[Rows from a 3D scene dataset]
* * * * * * *

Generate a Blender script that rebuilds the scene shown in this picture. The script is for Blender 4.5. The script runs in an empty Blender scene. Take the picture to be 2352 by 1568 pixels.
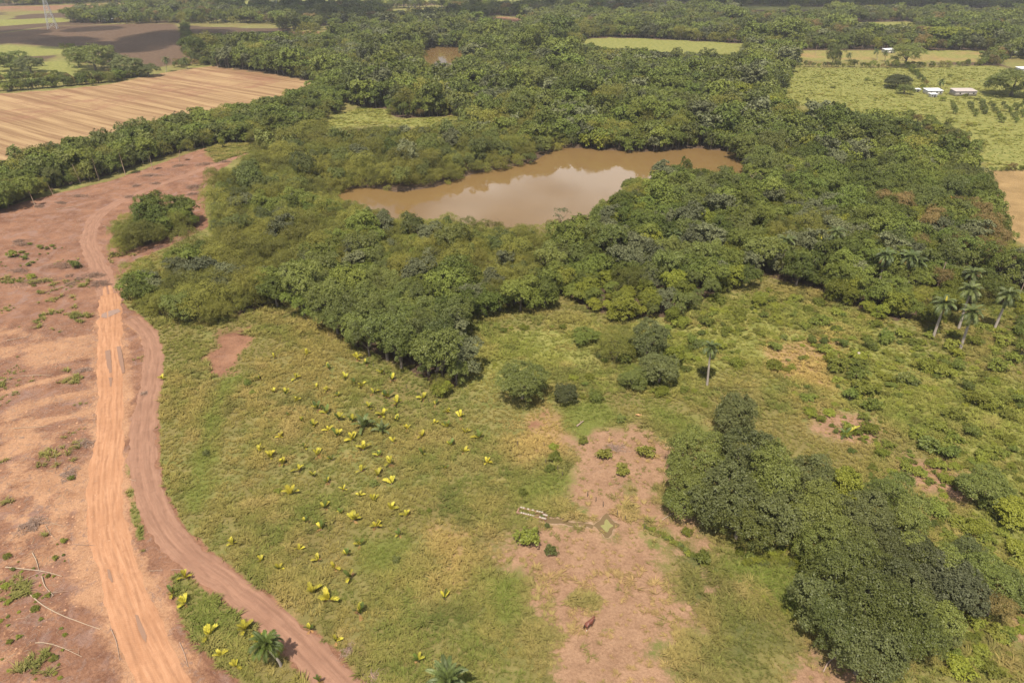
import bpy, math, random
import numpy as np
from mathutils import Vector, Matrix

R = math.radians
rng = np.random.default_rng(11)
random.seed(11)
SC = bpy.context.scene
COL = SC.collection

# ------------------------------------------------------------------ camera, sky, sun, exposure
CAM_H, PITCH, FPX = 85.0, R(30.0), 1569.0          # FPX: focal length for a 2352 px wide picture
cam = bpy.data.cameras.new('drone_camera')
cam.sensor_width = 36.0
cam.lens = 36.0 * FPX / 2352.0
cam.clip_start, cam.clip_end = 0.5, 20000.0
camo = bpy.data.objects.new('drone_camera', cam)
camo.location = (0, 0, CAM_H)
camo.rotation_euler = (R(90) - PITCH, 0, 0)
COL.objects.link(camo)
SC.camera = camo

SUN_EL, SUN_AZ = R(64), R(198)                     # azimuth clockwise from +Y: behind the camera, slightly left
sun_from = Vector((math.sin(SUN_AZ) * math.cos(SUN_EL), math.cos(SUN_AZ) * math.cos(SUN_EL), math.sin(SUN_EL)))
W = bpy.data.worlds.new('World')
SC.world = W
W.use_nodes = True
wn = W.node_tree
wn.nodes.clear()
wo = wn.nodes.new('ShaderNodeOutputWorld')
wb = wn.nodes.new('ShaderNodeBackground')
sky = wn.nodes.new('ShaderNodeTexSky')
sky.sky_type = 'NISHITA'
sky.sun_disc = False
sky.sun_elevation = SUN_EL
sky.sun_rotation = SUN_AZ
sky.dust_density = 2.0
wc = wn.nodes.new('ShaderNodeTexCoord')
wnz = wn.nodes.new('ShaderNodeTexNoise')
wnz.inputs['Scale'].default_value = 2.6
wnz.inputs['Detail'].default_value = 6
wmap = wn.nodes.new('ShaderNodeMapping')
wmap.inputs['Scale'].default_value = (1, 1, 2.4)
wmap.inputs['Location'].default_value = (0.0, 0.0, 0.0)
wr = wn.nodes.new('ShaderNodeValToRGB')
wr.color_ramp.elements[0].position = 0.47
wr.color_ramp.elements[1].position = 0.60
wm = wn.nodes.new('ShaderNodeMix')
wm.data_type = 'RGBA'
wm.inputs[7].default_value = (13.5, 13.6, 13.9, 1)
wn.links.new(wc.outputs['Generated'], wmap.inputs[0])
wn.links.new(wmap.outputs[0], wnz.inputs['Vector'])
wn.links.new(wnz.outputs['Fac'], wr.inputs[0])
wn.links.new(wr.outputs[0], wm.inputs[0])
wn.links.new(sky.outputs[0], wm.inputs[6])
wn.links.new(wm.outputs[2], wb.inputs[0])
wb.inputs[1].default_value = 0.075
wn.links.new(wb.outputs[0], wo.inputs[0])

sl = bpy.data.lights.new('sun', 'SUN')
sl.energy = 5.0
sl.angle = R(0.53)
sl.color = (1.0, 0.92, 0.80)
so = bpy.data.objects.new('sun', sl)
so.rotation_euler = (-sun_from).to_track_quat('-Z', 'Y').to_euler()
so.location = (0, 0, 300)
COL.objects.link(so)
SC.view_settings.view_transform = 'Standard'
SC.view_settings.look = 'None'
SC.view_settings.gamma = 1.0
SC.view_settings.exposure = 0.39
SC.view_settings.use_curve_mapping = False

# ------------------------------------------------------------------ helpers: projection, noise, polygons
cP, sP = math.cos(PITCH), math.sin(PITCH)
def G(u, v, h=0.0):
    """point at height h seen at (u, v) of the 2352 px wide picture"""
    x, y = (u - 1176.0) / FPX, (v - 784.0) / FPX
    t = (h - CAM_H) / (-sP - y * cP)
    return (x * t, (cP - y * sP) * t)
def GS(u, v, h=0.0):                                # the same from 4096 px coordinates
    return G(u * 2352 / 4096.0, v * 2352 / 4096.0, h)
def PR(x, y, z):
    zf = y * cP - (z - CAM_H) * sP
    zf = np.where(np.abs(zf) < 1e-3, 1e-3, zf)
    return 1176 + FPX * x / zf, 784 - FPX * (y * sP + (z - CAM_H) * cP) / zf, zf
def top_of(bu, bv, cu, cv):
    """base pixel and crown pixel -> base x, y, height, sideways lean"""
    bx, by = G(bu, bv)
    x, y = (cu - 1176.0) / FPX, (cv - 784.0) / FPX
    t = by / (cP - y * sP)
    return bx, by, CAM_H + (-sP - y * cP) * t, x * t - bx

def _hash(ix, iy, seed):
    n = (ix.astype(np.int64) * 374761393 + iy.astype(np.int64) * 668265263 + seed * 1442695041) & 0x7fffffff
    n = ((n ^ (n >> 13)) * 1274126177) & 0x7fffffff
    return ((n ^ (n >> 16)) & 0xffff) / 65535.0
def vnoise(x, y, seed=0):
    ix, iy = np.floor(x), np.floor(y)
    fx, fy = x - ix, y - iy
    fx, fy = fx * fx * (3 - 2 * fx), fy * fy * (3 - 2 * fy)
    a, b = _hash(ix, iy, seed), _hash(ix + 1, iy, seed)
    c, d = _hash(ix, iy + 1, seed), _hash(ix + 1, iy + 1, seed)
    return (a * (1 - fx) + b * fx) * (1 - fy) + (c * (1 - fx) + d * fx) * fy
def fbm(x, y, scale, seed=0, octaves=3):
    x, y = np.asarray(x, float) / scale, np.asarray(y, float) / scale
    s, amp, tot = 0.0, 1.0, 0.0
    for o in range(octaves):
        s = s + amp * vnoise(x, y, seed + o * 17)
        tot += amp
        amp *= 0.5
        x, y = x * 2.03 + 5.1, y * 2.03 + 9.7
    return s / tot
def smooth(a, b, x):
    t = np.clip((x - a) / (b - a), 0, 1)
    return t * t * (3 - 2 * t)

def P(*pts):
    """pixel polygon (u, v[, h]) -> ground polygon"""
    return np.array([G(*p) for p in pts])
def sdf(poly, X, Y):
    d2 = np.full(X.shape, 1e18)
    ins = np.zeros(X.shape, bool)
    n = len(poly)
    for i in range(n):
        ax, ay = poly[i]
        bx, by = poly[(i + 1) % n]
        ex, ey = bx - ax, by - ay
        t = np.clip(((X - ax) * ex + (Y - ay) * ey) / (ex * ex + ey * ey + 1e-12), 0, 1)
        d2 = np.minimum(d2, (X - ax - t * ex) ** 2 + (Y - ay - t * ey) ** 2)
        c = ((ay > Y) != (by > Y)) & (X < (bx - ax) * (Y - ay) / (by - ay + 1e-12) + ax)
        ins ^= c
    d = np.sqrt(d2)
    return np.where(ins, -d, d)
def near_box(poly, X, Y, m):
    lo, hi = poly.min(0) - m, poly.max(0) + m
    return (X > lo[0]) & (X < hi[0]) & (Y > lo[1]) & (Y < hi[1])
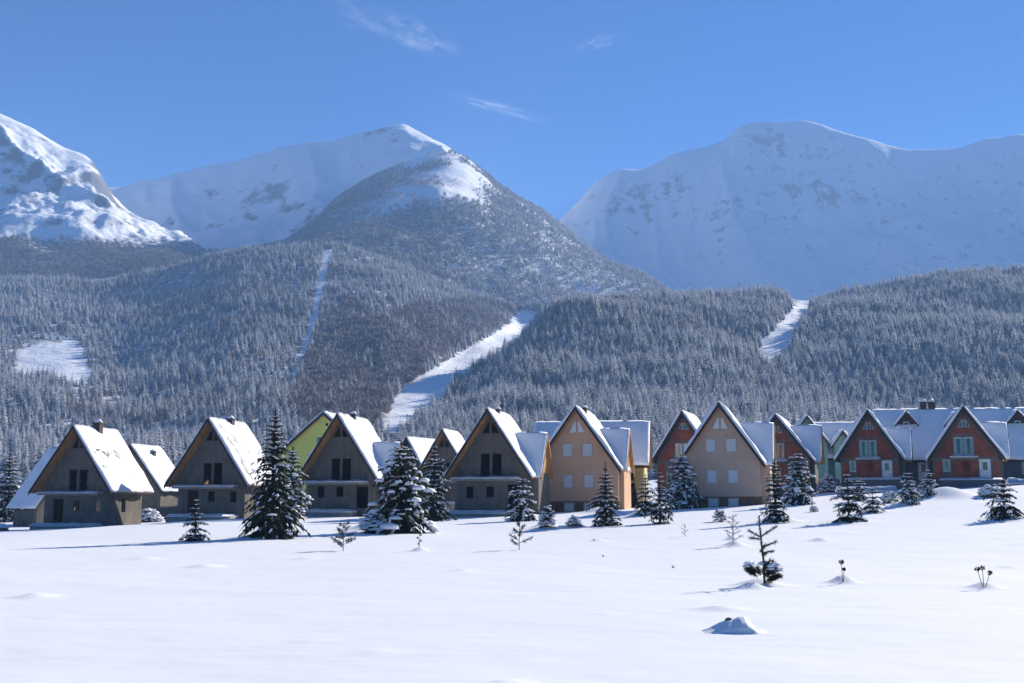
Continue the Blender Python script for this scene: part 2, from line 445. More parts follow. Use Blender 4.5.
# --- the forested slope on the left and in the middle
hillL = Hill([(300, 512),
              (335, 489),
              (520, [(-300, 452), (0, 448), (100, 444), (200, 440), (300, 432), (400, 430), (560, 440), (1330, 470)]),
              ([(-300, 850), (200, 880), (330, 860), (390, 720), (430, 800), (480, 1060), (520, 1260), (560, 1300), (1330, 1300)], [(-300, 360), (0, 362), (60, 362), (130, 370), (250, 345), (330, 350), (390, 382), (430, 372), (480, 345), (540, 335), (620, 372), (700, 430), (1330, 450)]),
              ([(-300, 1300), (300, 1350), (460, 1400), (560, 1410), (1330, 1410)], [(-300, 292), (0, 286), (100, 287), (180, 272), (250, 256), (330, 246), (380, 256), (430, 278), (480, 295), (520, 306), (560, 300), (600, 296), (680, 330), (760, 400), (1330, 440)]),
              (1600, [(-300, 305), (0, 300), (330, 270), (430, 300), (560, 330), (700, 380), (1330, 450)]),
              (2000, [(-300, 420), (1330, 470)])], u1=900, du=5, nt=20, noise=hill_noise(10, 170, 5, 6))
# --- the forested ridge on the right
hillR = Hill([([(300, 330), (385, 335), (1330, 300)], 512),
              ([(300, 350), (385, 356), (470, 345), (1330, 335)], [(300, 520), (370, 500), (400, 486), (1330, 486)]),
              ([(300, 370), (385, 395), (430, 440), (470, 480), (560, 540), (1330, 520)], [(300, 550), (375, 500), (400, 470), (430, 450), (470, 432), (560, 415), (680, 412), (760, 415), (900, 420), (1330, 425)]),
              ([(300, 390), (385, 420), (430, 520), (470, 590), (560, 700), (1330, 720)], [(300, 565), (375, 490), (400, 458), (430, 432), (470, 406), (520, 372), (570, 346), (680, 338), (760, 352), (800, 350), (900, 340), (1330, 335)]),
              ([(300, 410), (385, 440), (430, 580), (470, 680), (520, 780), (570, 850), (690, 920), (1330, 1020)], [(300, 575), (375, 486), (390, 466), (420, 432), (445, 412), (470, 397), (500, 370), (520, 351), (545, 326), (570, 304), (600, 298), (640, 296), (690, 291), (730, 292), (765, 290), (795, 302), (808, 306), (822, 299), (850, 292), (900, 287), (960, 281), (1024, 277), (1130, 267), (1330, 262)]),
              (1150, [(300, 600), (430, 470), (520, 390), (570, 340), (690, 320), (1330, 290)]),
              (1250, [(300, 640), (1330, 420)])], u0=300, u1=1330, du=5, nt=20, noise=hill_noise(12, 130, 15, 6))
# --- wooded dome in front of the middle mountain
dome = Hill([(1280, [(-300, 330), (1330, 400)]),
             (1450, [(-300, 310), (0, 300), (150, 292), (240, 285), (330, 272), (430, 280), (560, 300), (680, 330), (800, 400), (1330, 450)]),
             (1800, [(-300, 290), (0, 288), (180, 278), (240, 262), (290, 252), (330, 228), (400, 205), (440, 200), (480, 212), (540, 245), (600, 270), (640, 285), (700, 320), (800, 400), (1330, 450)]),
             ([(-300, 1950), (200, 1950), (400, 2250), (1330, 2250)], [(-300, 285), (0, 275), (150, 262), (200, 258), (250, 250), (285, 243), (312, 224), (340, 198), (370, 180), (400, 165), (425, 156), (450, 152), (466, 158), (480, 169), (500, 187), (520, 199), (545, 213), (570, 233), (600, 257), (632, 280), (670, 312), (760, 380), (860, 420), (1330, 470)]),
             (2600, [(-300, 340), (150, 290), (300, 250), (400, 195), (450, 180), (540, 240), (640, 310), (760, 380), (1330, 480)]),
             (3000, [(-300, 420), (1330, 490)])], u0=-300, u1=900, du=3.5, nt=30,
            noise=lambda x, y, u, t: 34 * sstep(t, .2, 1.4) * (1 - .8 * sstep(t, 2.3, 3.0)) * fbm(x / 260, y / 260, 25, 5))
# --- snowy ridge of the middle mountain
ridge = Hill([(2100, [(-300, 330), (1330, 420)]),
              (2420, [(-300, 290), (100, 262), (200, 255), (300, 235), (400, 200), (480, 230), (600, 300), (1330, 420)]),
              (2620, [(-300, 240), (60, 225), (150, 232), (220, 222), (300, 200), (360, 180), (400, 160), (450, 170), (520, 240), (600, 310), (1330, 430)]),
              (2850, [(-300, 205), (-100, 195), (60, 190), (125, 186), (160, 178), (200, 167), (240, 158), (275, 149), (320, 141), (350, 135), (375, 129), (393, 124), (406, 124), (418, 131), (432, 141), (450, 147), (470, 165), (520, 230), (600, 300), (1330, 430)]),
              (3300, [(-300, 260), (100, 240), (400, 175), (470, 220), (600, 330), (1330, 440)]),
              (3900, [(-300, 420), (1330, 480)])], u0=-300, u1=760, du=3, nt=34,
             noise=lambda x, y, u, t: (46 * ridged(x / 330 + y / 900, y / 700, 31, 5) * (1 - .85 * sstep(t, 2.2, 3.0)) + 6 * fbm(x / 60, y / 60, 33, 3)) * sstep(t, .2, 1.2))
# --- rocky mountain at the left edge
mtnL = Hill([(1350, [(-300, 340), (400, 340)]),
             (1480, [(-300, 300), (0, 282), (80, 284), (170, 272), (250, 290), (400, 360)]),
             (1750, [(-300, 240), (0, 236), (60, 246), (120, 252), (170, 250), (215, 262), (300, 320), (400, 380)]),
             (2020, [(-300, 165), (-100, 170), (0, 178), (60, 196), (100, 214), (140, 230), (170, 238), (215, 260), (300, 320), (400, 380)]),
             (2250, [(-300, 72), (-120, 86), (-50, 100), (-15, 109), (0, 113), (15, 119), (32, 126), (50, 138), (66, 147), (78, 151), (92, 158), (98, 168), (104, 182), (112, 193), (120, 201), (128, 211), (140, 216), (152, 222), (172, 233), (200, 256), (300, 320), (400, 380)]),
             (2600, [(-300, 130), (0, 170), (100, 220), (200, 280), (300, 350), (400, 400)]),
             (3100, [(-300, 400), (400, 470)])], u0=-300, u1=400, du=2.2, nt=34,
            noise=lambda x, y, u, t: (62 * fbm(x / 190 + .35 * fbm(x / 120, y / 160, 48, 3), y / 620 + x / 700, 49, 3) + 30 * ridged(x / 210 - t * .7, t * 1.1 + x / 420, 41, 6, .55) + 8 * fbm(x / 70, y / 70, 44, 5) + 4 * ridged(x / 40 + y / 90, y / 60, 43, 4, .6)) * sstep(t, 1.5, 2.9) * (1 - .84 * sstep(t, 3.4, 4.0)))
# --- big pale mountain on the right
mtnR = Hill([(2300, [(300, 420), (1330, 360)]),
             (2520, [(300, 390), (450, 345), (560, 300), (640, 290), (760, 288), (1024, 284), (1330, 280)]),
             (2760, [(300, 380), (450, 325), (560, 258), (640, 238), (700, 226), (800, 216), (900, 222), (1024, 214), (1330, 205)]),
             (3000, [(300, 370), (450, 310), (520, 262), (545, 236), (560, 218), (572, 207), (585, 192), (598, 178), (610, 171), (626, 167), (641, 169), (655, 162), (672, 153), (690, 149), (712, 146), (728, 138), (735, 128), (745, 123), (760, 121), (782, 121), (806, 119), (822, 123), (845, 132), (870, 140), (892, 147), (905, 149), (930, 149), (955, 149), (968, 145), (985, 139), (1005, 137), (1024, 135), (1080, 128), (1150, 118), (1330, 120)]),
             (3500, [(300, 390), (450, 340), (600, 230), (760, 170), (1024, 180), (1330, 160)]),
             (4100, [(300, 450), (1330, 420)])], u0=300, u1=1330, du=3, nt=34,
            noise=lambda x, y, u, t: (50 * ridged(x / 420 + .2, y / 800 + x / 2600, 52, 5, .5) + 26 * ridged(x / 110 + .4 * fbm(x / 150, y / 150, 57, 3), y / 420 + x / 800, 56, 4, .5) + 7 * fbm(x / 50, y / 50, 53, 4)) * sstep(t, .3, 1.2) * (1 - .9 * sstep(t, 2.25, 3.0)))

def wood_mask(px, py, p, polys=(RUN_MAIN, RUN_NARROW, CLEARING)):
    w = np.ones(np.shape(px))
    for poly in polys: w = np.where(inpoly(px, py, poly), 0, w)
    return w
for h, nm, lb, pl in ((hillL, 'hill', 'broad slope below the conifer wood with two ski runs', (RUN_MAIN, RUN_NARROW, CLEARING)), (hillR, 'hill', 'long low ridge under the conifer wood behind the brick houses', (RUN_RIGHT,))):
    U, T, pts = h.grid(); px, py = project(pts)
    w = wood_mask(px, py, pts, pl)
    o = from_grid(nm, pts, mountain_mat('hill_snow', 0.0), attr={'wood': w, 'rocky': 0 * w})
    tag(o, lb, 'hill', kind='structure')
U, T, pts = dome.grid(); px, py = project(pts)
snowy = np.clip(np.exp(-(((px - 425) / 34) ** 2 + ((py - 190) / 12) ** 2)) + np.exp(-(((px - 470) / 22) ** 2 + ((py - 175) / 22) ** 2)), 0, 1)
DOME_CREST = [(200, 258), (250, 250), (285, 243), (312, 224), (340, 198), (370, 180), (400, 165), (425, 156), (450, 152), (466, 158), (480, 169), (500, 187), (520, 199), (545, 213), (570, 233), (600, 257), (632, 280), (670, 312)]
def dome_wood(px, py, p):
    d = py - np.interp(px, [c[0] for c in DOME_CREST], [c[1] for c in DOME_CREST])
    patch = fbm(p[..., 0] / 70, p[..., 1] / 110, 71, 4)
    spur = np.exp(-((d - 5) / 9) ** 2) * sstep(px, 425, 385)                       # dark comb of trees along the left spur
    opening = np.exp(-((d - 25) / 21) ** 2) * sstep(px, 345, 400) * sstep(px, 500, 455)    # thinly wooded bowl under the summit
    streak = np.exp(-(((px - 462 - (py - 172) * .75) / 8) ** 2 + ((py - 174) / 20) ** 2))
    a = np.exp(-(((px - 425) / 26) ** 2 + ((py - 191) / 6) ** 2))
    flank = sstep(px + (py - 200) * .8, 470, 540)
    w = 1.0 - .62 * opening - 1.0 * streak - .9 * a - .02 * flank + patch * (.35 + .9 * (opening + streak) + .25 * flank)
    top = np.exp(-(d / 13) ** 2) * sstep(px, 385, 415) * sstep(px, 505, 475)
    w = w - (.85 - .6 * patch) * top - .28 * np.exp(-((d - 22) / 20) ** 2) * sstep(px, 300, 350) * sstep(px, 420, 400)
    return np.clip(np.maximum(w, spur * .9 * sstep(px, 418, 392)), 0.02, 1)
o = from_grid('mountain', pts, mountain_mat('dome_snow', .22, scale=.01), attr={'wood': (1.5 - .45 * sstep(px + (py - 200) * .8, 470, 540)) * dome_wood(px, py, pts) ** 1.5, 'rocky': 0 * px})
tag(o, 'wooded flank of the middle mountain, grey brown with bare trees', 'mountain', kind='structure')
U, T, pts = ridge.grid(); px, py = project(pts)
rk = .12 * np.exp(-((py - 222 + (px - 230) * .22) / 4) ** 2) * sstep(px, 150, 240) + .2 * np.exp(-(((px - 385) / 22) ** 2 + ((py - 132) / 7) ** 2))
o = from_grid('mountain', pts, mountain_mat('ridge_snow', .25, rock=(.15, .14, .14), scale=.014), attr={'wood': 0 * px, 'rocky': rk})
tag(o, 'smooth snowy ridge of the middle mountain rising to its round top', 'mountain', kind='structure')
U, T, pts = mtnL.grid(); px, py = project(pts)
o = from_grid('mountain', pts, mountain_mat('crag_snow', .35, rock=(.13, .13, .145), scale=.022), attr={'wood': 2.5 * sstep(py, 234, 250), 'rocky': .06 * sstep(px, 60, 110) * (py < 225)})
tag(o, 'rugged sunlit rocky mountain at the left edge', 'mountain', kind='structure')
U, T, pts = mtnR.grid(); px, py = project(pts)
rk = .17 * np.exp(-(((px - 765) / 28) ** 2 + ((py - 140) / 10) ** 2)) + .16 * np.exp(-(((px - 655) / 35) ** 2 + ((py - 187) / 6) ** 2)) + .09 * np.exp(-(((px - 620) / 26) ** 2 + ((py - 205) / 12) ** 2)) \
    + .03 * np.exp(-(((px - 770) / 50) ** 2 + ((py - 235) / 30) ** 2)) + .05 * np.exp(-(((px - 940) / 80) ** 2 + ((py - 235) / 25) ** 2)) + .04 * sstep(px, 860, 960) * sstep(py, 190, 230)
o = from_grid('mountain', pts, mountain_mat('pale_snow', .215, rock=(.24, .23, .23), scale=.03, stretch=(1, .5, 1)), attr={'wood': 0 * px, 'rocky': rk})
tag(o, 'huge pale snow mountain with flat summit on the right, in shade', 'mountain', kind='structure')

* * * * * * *

**What is expected:**
Omit the pictures, then repeat exactly each line from the beginning of the listing through the line with "COL = SC.collection".

**Response:**
Generate a Blender script that rebuilds the scene shown in this picture. The script is for Blender 4.5. The script runs in an empty Blender scene. Take the picture to be 2352 by 1568 pixels.
import bpy, math, random
import numpy as np
from mathutils import Vector, Matrix

R = math.radians
rng = np.random.default_rng(11)
random.seed(11)
SC = bpy.context.scene
COL = SC.collection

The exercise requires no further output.